Task directions
Find how many lines in the data below mention "Blender". Give the number only.
• • •
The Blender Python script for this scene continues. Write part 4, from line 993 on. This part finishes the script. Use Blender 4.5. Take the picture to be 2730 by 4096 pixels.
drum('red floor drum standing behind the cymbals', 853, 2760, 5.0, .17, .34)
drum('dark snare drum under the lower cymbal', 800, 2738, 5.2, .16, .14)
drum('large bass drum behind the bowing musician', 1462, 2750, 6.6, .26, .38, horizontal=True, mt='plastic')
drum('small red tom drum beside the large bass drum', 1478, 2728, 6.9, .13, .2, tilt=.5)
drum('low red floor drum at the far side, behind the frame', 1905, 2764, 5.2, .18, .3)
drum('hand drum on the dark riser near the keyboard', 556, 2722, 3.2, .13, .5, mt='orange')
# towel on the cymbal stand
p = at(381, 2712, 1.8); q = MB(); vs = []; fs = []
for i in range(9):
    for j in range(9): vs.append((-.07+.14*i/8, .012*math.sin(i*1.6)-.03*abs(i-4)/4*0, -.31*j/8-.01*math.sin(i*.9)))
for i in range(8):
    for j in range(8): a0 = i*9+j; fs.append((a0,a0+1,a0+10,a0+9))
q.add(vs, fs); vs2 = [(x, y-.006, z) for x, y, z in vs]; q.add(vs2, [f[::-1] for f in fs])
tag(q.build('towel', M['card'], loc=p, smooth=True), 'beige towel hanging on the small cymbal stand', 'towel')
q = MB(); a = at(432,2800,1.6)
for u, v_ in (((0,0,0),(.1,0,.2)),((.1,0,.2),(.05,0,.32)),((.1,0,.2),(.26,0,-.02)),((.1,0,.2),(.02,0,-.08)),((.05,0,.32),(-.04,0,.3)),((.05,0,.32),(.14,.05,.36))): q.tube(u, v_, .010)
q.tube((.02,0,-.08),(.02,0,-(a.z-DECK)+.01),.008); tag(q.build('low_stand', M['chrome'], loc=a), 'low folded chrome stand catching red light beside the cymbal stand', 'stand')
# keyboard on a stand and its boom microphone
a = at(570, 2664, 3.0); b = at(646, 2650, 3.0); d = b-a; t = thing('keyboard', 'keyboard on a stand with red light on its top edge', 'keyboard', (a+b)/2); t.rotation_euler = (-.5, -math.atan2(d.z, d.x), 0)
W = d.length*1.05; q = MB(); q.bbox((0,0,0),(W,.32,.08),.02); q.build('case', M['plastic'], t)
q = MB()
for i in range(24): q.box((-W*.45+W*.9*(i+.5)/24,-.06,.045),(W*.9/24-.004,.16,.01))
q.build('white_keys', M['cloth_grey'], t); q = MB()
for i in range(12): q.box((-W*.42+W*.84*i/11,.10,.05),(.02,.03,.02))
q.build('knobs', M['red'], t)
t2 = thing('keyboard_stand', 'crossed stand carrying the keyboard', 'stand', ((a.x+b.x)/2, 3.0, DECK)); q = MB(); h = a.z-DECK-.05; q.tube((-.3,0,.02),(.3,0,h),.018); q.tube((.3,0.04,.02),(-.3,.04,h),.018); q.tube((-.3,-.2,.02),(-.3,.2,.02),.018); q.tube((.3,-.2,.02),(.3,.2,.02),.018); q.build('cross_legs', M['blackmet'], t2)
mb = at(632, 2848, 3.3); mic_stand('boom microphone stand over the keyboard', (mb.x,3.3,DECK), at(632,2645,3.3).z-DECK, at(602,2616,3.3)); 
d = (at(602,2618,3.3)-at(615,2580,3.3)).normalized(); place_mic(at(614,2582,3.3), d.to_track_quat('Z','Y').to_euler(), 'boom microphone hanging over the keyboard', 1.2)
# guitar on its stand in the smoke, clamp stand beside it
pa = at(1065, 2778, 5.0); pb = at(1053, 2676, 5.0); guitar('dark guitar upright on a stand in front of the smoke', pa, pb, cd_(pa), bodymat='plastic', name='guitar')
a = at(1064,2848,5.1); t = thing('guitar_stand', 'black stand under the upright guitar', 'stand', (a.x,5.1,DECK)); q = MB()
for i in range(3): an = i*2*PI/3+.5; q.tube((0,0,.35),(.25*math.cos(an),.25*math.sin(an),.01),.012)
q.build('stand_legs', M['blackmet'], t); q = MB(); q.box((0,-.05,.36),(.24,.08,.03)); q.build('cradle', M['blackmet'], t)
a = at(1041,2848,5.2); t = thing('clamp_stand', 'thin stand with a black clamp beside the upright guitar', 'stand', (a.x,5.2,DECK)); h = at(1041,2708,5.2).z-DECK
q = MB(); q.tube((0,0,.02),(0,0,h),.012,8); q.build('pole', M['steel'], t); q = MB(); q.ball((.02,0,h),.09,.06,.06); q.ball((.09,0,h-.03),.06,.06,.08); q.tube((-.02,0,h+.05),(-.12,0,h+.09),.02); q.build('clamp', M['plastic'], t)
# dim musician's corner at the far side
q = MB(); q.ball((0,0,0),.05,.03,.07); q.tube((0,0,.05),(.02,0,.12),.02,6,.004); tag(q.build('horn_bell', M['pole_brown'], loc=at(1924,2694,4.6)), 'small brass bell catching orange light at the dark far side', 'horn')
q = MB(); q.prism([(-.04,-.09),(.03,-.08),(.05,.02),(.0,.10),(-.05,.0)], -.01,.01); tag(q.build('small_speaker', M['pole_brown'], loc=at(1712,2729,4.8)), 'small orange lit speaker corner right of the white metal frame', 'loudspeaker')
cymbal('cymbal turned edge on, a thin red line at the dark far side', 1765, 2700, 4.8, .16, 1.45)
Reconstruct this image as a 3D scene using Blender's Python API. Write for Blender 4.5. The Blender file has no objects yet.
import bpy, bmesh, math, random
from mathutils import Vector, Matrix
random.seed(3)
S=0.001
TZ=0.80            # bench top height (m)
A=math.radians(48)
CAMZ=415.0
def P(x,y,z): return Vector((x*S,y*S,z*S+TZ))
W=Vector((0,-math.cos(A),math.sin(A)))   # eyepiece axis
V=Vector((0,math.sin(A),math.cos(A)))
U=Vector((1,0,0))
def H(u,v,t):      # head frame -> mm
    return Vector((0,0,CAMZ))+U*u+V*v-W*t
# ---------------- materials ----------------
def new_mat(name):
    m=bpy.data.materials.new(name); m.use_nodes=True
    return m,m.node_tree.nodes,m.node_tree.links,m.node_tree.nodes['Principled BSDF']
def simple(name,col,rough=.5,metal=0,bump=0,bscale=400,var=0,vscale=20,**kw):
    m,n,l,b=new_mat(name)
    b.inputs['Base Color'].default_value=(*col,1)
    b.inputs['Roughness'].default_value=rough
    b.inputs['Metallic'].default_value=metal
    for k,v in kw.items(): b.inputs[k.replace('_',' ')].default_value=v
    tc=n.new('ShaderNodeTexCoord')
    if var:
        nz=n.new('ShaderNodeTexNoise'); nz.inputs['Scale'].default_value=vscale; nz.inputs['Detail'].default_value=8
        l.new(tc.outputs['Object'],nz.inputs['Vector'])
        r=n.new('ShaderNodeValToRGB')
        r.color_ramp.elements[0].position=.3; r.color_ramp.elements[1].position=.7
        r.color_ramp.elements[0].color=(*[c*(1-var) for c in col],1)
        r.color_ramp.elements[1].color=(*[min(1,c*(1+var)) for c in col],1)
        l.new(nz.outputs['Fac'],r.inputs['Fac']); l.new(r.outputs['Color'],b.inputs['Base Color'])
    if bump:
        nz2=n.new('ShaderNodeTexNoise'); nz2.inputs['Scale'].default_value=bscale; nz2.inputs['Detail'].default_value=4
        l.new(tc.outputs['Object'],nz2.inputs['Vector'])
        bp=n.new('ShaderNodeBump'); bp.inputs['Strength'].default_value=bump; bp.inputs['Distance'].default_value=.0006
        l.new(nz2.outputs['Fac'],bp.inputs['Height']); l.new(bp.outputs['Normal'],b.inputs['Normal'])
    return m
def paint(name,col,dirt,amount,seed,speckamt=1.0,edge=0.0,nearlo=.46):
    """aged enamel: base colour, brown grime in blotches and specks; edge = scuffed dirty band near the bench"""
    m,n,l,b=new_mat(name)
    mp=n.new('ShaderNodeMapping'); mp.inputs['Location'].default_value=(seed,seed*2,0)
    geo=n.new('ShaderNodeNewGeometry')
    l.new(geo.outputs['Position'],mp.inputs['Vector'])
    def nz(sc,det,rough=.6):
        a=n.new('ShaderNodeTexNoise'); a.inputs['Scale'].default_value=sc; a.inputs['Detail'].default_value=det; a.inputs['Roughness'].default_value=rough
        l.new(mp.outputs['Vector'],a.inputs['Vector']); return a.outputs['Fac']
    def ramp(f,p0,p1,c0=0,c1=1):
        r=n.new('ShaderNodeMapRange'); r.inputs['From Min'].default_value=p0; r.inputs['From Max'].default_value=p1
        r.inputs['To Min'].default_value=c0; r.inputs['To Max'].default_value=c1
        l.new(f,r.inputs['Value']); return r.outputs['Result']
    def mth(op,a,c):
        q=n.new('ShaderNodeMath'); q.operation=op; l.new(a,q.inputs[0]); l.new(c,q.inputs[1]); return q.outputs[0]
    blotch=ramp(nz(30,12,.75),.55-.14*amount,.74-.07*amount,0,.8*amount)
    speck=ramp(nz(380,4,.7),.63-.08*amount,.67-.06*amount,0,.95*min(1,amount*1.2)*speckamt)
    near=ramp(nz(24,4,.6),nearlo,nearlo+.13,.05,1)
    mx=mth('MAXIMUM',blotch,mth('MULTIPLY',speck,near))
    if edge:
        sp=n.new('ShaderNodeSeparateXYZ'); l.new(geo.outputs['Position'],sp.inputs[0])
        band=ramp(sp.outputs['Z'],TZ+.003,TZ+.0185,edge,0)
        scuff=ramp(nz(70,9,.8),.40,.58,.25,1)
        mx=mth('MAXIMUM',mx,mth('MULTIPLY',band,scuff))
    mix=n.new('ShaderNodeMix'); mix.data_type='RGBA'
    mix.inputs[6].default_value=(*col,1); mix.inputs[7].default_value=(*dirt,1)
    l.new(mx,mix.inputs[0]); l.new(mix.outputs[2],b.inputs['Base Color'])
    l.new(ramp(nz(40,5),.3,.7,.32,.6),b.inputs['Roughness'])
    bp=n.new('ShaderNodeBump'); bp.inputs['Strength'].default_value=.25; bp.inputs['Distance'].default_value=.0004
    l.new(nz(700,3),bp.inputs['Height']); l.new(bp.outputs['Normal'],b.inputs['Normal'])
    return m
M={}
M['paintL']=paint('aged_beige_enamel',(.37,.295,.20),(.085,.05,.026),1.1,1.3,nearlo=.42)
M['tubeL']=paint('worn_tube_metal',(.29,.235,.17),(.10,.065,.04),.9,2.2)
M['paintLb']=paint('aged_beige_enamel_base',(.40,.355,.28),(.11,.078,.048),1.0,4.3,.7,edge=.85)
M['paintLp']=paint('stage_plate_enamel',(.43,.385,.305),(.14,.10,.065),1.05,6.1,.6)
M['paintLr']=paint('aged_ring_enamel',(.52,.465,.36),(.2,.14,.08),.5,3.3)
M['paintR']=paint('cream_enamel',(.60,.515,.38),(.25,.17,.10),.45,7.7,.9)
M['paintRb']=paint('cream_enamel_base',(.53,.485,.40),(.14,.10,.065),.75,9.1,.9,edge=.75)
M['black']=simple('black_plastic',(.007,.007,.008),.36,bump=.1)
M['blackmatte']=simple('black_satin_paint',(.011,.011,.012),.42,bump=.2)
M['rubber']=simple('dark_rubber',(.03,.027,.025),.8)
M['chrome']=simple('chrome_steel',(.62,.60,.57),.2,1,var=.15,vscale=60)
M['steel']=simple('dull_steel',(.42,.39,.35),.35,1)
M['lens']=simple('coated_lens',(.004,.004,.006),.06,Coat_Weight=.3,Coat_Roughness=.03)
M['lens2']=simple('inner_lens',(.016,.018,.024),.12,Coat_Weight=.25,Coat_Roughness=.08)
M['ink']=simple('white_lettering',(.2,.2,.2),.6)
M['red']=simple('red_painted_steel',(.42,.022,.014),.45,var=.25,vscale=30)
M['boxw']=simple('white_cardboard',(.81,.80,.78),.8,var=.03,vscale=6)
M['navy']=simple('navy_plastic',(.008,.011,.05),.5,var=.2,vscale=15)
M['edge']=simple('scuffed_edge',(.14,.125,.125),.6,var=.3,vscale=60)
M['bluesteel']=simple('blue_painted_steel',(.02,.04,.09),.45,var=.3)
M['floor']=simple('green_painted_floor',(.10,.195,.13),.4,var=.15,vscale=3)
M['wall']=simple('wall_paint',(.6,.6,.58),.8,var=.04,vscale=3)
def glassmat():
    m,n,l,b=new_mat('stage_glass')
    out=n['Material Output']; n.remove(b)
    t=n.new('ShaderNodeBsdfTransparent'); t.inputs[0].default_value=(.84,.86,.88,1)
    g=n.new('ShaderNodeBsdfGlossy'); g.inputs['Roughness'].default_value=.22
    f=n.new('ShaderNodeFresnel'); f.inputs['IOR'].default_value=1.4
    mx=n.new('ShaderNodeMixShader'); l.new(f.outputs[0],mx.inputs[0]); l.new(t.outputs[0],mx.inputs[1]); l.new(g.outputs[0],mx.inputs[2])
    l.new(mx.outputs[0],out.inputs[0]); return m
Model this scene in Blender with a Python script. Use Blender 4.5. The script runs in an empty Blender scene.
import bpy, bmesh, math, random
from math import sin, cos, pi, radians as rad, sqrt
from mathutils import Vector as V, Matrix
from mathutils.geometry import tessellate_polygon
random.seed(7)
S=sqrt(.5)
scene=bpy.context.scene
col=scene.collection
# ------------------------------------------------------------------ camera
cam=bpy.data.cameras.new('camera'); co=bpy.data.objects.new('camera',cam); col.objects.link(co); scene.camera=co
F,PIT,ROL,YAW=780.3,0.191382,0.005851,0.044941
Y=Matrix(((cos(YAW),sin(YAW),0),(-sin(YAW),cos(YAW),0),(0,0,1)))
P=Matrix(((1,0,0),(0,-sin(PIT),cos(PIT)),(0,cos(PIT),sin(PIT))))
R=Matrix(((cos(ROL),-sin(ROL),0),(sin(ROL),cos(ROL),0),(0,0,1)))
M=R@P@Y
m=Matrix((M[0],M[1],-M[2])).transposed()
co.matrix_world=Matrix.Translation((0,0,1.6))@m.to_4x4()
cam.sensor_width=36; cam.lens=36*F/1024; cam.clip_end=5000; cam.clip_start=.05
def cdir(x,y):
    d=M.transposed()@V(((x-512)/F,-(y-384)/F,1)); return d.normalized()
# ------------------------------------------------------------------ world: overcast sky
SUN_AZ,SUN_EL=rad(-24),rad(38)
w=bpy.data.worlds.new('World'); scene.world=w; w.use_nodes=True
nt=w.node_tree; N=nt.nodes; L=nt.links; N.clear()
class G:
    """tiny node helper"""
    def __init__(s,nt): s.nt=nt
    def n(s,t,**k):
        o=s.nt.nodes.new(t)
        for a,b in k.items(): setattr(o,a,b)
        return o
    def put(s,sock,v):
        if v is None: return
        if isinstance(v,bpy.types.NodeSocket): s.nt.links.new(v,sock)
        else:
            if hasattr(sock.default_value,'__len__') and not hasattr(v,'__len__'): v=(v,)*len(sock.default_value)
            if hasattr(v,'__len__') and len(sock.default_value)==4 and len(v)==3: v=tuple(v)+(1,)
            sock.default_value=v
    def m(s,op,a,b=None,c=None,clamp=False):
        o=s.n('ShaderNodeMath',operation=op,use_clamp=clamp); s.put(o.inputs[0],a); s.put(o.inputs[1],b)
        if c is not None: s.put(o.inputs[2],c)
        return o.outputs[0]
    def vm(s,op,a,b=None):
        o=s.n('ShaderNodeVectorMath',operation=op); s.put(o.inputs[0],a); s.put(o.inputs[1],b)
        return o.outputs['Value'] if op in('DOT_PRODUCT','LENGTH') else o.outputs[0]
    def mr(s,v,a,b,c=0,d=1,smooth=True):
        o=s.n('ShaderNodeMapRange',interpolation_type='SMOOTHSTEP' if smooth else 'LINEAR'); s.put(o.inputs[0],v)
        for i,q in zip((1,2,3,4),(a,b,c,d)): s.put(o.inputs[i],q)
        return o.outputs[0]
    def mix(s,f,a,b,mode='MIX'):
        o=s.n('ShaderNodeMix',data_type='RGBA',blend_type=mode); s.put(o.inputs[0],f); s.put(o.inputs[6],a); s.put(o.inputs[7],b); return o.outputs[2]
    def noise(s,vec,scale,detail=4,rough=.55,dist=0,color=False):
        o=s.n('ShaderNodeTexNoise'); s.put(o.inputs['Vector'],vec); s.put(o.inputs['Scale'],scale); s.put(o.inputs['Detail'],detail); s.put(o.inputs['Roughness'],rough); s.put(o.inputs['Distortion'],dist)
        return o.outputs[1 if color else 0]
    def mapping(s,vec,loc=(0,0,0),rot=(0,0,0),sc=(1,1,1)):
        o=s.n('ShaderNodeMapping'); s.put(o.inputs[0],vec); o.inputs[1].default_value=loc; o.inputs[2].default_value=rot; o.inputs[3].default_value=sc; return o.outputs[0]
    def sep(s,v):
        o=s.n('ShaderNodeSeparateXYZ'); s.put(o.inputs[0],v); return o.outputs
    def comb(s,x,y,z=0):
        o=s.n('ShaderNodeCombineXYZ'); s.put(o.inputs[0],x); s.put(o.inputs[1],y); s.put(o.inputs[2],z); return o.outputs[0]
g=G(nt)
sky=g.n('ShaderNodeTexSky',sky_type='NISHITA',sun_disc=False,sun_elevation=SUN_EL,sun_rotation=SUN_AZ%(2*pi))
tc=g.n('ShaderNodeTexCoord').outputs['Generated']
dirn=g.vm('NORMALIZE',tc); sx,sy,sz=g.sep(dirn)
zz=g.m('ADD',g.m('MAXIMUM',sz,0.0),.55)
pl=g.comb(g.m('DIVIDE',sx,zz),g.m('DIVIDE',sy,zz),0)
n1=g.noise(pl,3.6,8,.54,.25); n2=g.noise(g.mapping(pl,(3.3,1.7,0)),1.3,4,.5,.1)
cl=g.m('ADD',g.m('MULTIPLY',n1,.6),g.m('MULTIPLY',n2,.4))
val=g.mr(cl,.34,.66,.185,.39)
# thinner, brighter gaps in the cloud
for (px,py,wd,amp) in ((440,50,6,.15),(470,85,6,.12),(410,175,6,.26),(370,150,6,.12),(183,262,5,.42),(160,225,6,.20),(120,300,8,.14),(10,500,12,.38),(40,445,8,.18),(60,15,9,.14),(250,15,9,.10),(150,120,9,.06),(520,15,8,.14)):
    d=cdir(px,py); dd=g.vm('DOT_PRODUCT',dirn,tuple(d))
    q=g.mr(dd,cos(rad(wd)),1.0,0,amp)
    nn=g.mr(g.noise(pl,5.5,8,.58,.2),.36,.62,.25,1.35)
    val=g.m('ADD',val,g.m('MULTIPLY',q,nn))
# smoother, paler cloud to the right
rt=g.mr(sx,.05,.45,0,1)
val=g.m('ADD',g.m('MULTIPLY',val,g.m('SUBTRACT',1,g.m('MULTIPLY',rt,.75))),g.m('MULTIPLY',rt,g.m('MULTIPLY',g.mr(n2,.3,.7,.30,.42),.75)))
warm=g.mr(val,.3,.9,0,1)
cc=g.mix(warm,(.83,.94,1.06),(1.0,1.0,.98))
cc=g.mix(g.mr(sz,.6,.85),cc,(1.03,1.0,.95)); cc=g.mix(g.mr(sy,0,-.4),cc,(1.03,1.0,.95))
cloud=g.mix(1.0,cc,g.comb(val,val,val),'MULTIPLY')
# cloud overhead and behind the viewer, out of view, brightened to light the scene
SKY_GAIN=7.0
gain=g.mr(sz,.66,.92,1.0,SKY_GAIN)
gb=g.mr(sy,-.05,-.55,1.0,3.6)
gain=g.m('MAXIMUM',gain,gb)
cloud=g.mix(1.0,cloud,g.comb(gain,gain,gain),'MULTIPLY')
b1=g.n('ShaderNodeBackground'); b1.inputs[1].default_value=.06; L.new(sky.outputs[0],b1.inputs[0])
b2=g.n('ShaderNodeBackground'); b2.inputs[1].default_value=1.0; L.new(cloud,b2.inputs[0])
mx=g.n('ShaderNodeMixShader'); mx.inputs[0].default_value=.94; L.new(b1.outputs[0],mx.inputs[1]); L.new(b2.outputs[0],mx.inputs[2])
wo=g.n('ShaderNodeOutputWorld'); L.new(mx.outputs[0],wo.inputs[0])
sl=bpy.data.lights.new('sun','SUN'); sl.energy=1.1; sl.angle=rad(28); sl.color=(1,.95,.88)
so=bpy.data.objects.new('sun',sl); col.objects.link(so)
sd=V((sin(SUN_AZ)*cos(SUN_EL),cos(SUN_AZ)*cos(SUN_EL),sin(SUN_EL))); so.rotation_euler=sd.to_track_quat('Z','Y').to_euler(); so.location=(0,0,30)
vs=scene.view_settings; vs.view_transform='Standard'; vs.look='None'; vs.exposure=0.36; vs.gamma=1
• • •
Full solution
3